Work to do =
From the listing below, pull out all lines with "body" in them.

Data extract =

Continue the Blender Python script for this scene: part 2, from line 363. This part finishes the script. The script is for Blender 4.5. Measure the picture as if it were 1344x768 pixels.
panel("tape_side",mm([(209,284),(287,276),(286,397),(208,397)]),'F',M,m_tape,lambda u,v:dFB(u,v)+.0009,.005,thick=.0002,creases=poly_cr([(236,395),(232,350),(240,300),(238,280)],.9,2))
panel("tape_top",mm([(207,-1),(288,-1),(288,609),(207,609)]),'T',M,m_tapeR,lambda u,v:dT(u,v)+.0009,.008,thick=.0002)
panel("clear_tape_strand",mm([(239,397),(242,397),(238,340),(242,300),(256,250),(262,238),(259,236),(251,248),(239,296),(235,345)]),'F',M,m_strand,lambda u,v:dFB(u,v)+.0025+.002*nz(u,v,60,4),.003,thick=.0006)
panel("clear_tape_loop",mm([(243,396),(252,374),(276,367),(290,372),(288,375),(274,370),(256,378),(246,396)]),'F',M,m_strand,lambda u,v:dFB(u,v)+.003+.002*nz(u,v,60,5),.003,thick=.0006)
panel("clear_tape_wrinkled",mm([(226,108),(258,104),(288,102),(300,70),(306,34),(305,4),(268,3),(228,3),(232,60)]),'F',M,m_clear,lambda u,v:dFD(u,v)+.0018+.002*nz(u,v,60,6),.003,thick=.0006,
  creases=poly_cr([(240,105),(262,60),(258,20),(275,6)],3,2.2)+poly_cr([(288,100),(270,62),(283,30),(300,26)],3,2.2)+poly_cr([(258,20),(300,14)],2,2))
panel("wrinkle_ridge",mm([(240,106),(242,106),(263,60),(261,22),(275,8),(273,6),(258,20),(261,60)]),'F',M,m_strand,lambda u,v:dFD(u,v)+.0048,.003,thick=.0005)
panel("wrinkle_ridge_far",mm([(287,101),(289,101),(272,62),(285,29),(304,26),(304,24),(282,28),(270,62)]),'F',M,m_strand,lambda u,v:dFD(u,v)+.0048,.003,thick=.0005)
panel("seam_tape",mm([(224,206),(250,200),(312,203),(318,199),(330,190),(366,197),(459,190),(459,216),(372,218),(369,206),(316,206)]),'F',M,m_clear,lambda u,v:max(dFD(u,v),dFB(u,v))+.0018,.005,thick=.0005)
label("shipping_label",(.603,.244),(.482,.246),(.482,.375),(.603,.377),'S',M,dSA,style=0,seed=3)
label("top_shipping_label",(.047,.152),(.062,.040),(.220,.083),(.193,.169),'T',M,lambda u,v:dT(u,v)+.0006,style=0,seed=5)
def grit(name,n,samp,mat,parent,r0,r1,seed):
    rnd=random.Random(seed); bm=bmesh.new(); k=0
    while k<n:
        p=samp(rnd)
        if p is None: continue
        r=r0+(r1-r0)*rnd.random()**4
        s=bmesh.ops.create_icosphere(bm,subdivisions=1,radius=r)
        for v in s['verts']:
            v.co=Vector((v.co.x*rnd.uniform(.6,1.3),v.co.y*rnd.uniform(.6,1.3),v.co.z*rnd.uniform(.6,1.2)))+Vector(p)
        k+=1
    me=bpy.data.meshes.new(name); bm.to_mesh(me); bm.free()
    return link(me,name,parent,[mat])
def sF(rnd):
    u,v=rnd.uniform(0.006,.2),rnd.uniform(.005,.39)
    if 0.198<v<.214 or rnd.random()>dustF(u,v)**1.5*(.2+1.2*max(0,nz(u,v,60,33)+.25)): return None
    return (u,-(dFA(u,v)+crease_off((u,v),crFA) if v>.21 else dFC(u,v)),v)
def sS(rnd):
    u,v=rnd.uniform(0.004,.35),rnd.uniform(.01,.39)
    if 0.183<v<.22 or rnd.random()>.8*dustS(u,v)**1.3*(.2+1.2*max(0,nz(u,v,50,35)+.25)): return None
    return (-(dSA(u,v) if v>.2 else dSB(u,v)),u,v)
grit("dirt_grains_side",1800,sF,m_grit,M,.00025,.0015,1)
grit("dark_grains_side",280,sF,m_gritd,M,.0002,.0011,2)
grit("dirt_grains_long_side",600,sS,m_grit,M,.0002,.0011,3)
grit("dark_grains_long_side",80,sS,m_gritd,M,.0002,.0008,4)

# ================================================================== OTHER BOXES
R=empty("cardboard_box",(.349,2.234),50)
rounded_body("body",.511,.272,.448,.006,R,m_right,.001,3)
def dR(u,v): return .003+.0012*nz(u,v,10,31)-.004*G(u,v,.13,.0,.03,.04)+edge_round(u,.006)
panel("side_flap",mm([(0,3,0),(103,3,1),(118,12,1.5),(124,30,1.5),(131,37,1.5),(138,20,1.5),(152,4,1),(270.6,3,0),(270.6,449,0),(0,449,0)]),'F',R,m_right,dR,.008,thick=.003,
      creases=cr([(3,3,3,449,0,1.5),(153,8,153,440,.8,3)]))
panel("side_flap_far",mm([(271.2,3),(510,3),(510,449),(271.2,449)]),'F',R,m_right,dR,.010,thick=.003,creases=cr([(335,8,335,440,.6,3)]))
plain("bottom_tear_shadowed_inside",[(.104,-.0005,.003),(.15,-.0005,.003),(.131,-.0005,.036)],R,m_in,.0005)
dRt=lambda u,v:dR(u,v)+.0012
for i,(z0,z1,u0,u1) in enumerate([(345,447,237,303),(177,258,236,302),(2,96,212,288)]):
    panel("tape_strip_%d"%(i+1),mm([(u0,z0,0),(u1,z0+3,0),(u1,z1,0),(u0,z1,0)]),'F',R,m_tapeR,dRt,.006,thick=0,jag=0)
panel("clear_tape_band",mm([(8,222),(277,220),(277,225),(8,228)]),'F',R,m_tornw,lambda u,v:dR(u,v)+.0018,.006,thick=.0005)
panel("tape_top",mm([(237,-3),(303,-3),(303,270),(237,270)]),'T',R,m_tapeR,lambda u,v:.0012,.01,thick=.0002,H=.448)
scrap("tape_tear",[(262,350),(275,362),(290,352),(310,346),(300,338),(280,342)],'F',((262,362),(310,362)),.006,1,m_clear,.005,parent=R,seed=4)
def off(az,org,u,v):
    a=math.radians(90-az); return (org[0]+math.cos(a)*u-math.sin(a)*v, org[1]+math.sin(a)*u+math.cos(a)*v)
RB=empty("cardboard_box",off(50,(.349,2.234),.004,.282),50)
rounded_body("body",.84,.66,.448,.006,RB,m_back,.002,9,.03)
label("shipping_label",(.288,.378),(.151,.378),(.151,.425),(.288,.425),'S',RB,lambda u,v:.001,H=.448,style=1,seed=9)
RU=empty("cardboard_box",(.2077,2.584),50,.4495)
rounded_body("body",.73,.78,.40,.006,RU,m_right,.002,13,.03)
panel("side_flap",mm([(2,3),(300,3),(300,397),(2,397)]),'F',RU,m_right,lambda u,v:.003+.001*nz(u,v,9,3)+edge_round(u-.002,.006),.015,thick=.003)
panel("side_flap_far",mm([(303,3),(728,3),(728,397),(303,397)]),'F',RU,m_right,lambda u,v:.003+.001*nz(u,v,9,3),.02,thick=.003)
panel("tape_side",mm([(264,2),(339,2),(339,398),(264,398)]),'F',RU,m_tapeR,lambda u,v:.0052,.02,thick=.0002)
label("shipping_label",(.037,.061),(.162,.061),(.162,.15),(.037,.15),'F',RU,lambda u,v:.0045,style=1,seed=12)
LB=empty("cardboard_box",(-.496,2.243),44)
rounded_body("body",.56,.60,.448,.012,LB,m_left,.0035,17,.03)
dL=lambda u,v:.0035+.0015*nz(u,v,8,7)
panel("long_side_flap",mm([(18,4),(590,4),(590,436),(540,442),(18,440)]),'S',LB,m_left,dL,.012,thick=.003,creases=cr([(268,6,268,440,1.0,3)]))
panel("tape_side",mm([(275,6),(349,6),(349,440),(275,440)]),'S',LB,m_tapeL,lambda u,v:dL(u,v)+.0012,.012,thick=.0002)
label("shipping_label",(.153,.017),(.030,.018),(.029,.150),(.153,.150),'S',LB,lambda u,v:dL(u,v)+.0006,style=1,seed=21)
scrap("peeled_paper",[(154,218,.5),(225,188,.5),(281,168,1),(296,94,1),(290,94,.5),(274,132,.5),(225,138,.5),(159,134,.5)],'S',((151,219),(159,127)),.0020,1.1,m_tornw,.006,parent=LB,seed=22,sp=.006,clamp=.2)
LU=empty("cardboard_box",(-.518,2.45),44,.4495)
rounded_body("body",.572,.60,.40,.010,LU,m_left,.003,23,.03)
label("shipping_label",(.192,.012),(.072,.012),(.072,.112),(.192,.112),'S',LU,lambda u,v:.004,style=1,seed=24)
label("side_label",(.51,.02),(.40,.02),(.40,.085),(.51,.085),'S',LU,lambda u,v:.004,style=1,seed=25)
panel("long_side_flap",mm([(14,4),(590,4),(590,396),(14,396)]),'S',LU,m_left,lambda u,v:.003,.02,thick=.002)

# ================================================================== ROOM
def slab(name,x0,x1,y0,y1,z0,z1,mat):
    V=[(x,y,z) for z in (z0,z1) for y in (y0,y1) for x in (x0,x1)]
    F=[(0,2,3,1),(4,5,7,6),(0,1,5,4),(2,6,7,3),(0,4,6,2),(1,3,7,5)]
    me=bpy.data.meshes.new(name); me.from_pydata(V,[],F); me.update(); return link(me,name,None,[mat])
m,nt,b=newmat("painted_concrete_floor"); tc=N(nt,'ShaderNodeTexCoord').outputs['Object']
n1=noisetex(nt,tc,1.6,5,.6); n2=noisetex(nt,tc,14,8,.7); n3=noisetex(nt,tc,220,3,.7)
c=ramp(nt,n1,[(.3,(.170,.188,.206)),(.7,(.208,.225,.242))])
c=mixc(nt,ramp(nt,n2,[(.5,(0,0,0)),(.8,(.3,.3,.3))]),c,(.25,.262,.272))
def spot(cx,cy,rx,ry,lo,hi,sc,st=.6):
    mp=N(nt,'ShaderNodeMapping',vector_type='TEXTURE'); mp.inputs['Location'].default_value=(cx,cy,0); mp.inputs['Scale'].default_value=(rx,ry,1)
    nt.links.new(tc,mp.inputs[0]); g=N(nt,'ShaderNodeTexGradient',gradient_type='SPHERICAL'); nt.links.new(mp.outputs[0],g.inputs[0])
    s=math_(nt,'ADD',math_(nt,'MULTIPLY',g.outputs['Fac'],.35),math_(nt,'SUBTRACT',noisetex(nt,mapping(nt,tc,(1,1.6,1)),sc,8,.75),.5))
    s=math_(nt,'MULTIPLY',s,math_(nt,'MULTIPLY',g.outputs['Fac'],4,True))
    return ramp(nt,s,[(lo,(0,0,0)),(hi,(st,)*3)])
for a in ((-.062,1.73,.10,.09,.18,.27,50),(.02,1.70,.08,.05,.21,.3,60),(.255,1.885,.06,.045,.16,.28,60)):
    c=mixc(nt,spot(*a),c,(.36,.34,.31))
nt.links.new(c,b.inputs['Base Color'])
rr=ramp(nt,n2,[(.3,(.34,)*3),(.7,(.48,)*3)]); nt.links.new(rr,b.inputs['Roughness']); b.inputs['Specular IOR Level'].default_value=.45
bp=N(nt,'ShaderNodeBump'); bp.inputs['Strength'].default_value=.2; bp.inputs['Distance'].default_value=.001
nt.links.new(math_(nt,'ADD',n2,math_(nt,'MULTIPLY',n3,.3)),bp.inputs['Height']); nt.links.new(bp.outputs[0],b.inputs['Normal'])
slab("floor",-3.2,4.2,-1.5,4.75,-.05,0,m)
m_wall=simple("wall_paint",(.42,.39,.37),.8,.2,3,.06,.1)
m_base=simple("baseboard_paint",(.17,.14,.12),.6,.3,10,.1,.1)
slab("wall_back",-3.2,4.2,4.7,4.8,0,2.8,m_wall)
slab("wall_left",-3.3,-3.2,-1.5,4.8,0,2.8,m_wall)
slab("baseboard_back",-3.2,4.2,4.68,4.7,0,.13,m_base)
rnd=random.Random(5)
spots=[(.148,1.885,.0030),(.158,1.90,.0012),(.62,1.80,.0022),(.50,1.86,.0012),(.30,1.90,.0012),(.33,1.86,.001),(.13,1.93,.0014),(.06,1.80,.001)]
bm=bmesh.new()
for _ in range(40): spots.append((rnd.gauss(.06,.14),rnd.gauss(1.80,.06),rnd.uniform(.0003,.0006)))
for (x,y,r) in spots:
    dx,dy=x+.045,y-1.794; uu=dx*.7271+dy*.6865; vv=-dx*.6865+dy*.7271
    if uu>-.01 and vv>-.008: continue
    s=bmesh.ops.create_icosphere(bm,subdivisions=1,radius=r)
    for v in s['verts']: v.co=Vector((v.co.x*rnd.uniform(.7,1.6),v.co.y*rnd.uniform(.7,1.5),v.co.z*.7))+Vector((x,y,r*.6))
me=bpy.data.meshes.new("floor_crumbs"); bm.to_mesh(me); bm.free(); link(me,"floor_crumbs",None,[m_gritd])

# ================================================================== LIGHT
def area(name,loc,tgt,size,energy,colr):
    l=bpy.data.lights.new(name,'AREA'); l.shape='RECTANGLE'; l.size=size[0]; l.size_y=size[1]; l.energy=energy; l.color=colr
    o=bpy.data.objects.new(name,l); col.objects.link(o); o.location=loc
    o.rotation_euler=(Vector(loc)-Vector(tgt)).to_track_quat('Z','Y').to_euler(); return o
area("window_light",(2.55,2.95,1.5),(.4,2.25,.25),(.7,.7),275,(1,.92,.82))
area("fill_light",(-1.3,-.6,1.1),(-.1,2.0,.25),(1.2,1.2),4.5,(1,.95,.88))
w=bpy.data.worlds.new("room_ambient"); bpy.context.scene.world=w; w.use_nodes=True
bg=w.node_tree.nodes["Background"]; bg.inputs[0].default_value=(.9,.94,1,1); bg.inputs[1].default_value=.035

Expected output =
rounded_body("body",.511,.272,.448,.006,R,m_right,.001,3)
rounded_body("body",.84,.66,.448,.006,RB,m_back,.002,9,.03)
rounded_body("body",.73,.78,.40,.006,RU,m_right,.002,13,.03)
rounded_body("body",.56,.60,.448,.012,LB,m_left,.0035,17,.03)
rounded_body("body",.572,.60,.40,.010,LU,m_left,.003,23,.03)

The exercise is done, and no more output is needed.